-- start COLLECTED DATA --

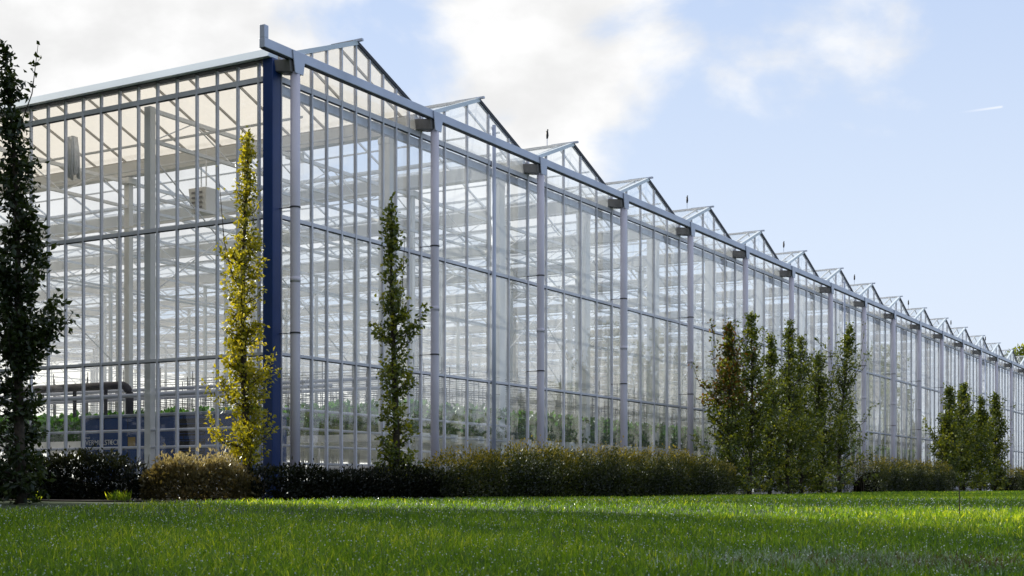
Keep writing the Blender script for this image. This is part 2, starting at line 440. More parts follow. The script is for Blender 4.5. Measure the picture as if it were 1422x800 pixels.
for i in range(NB):
    u0 = i*BAY; um = u0+BAY/2
    for (a, c, side) in ((u0+.10, um, 0), (u0+BAY-.10, um, 1)):
        m = MB(); v = VF+.35; st = .875 if i == 0 else 1.5
        while v < VFAR:
            m.bar((a, v, EZ-.02), (c, v, RZ), .026, .045); v += st
        m.bar((a, VF+.02, EZ-.03), (a, VFAR, EZ-.03), .05, .05)
        if side: m.bar((c+.0, VF+.02, RZ+.03), (c, VFAR, RZ+.03), .06, .05)
        # purlin half way
        h = (a+c)/2
        if i: m.bar((h, VF+.05, (EZ+RZ)/2-.03), (h, VFAR, (EZ+RZ)/2-.03), .03, .03)
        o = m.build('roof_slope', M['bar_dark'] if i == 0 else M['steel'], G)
        m = MB(); m.quad((a, VF+.02, EZ+.005), (c, VF+.02, RZ+.025), (c, VFAR, RZ+.025), (a, VFAR, EZ+.005))
        m.build('roof_glass', M['cream'] if i == 0 else M['roofglass'], o)

# low heating rails behind both walls near the corner
m = MB()
for z in (.58, .87, 1.16, 1.47): m.tube([(.12, .62, z), (7.8, .62, z)], .024, 8)
m.build('heating_rail', M['rail'], G, smooth=True)
m = MB()
for z in (.58, .87, 1.16): m.tube([(.10, .62, z), (.10, 20, z)], .024, 8)
m.build('heating_rail', M['rail'], G, smooth=True)
m = MB()
for (u, z) in ((.3, 1.78), (1.9, 1.95), (3.4, 2.0), (3.4, 2.18)): m.tube([(u, .75, z), (u, 26, z)], .035, 8)
m.build('transport_pipe', M['rail'], G, smooth=True)

# ------------------------------------------------------------------ things inside
def gl(u, v, z=0.0): x, y = W(u, v); return (x, y, z)
RZG = math.atan2(DY, DX)
LV0, LV1, TV = u_side(285), u_side(248), u_side(183); MV0 = 2.05; ML = 3.82        # the machine runs from v = 2.05 to 5.87 at u = 1.0
mc = empty('heating_unit', gl(1.0, MV0, .04), RZG)
tag(mc, 'long dark blue machine housing with black louvres behind the side glass', 'machine')
m = MB(); m.box(0, 1.3, 0, ML, .12, 1.42); m.build('housing', M['machine'], mc, bevel=.02)
m = MB(); m.box(-.02, 1.32, -.02, ML+.02, 1.421, 1.475); m.build('top_rim', M['machine_trim'], mc, bevel=.01)
m = MB(); m.box(.02, 1.28, .02, ML-.02, 0, .118); m.build('skid', M['black'], mc)
for (d, e) in ((.22, .58), (.68, 1.0), (1.06, 1.36)):
    m = MB(); m.box(-.006, .0, LV0-MV0, LV1-MV0, d, e)
    o = m.build('louvre_panel', M['black'], mc)
    m = MB(); z = d+.03; a, c = LV0-MV0, LV1-MV0   # thin blue blades between dark gaps
    while z < e-.02: m.hexa([(-.03, a+.02, z), (-.007, a+.02, z+.01), (-.007, c-.02, z+.01), (-.03, c-.02, z), (-.03, a+.02, z+.005), (-.007, a+.02, z+.015), (-.007, c-.02, z+.015), (-.03, c-.02, z+.005)]); z += .085
    m.build('slat', M['machine'], o)
for v in (.12, 1.25, 1.9, 2.6, 3.2):
    m = MB(); m.box(-.004, .0, v, v+.012, .14, 1.4); m.build('panel_seam', M['black'], mc)
m = MB(); m.box(-.005, 0, ML-1.1, ML-.15, 1.19, 1.205); m.build('red_stripe', M['red'], mc)
m = MB(); m.box(-.006, 0, TV-MV0-.09, TV-MV0+.09, .90, 1.06); m.build('rating_plate', M['tan'], mc)
def text(body, size, loc, parent, material, name='lettering'):
    cu = bpy.data.curves.new(name, 'FONT'); cu.body = body; cu.size = size; cu.extrude = .002
    t = bpy.data.objects.new(name+'_curve', cu); COL.objects.link(t); bpy.context.view_layer.update()
    me = bpy.data.meshes.new_from_object(t.evaluated_get(bpy.context.evaluated_depsgraph_get())); bpy.data.objects.remove(t)
    me.materials.clear(); me.materials.append(material); o = bpy.data.objects.new(name, me); COL.objects.link(o)
    o.parent = parent; o.location = loc; o.rotation_euler = (R(90), 0, R(-90)); return o
text('VERMULSTECH', .135, (-.008, u_side(119)-MV0, .93), mc, M['white'])
text('royal', .06, (-.008, u_side(119)-MV0, 1.05), mc, M['white'])
lv = u_side(116)-MV0
m = MB(); m.hexa([(-.008, lv, .95), (-.004, lv, .95), (-.004, lv-.03, .95), (-.008, lv-.03, .95), (-.008, lv+.03, 1.09), (-.004, lv+.03, 1.09), (-.004, lv-.05, 1.09), (-.008, lv-.05, 1.09)])
m.build('logo_mark', M['white'], mc)
lv = u_side(148)-MV0-.12
m = MB(); m.tube([(-.006, lv, .975), (-.008, lv, .975)], .035, 8); m.build('logo_mark', M['white'], mc)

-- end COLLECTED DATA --

• [DIRECTIONS FOR THIS TASK]:
Leave out the pictures and print every line of the data exactly.

• [ANSWER]:
Keep writing the Blender script for this image. This is part 2, starting at line 440. More parts follow. The script is for Blender 4.5. Measure the picture as if it were 1422x800 pixels.
for i in range(NB):
    u0 = i*BAY; um = u0+BAY/2
    for (a, c, side) in ((u0+.10, um, 0), (u0+BAY-.10, um, 1)):
        m = MB(); v = VF+.35; st = .875 if i == 0 else 1.5
        while v < VFAR:
            m.bar((a, v, EZ-.02), (c, v, RZ), .026, .045); v += st
        m.bar((a, VF+.02, EZ-.03), (a, VFAR, EZ-.03), .05, .05)
        if side: m.bar((c+.0, VF+.02, RZ+.03), (c, VFAR, RZ+.03), .06, .05)
        # purlin half way
        h = (a+c)/2
        if i: m.bar((h, VF+.05, (EZ+RZ)/2-.03), (h, VFAR, (EZ+RZ)/2-.03), .03, .03)
        o = m.build('roof_slope', M['bar_dark'] if i == 0 else M['steel'], G)
        m = MB(); m.quad((a, VF+.02, EZ+.005), (c, VF+.02, RZ+.025), (c, VFAR, RZ+.025), (a, VFAR, EZ+.005))
        m.build('roof_glass', M['cream'] if i == 0 else M['roofglass'], o)

# low heating rails behind both walls near the corner
m = MB()
for z in (.58, .87, 1.16, 1.47): m.tube([(.12, .62, z), (7.8, .62, z)], .024, 8)
m.build('heating_rail', M['rail'], G, smooth=True)
m = MB()
for z in (.58, .87, 1.16): m.tube([(.10, .62, z), (.10, 20, z)], .024, 8)
m.build('heating_rail', M['rail'], G, smooth=True)
m = MB()
for (u, z) in ((.3, 1.78), (1.9, 1.95), (3.4, 2.0), (3.4, 2.18)): m.tube([(u, .75, z), (u, 26, z)], .035, 8)
m.build('transport_pipe', M['rail'], G, smooth=True)

# ------------------------------------------------------------------ things inside
def gl(u, v, z=0.0): x, y = W(u, v); return (x, y, z)
RZG = math.atan2(DY, DX)
LV0, LV1, TV = u_side(285), u_side(248), u_side(183); MV0 = 2.05; ML = 3.82        # the machine runs from v = 2.05 to 5.87 at u = 1.0
mc = empty('heating_unit', gl(1.0, MV0, .04), RZG)
tag(mc, 'long dark blue machine housing with black louvres behind the side glass', 'machine')
m = MB(); m.box(0, 1.3, 0, ML, .12, 1.42); m.build('housing', M['machine'], mc, bevel=.02)
m = MB(); m.box(-.02, 1.32, -.02, ML+.02, 1.421, 1.475); m.build('top_rim', M['machine_trim'], mc, bevel=.01)
m = MB(); m.box(.02, 1.28, .02, ML-.02, 0, .118); m.build('skid', M['black'], mc)
for (d, e) in ((.22, .58), (.68, 1.0), (1.06, 1.36)):
    m = MB(); m.box(-.006, .0, LV0-MV0, LV1-MV0, d, e)
    o = m.build('louvre_panel', M['black'], mc)
    m = MB(); z = d+.03; a, c = LV0-MV0, LV1-MV0   # thin blue blades between dark gaps
    while z < e-.02: m.hexa([(-.03, a+.02, z), (-.007, a+.02, z+.01), (-.007, c-.02, z+.01), (-.03, c-.02, z), (-.03, a+.02, z+.005), (-.007, a+.02, z+.015), (-.007, c-.02, z+.015), (-.03, c-.02, z+.005)]); z += .085
    m.build('slat', M['machine'], o)
for v in (.12, 1.25, 1.9, 2.6, 3.2):
    m = MB(); m.box(-.004, .0, v, v+.012, .14, 1.4); m.build('panel_seam', M['black'], mc)
m = MB(); m.box(-.005, 0, ML-1.1, ML-.15, 1.19, 1.205); m.build('red_stripe', M['red'], mc)
m = MB(); m.box(-.006, 0, TV-MV0-.09, TV-MV0+.09, .90, 1.06); m.build('rating_plate', M['tan'], mc)
def text(body, size, loc, parent, material, name='lettering'):
    cu = bpy.data.curves.new(name, 'FONT'); cu.body = body; cu.size = size; cu.extrude = .002
    t = bpy.data.objects.new(name+'_curve', cu); COL.objects.link(t); bpy.context.view_layer.update()
    me = bpy.data.meshes.new_from_object(t.evaluated_get(bpy.context.evaluated_depsgraph_get())); bpy.data.objects.remove(t)
    me.materials.clear(); me.materials.append(material); o = bpy.data.objects.new(name, me); COL.objects.link(o)
    o.parent = parent; o.location = loc; o.rotation_euler = (R(90), 0, R(-90)); return o
text('VERMULSTECH', .135, (-.008, u_side(119)-MV0, .93), mc, M['white'])
text('royal', .06, (-.008, u_side(119)-MV0, 1.05), mc, M['white'])
lv = u_side(116)-MV0
m = MB(); m.hexa([(-.008, lv, .95), (-.004, lv, .95), (-.004, lv-.03, .95), (-.008, lv-.03, .95), (-.008, lv+.03, 1.09), (-.004, lv+.03, 1.09), (-.004, lv-.05, 1.09), (-.008, lv-.05, 1.09)])
m.build('logo_mark', M['white'], mc)
lv = u_side(148)-MV0-.12
m = MB(); m.tube([(-.006, lv, .975), (-.008, lv, .975)], .035, 8); m.build('logo_mark', M['white'], mc)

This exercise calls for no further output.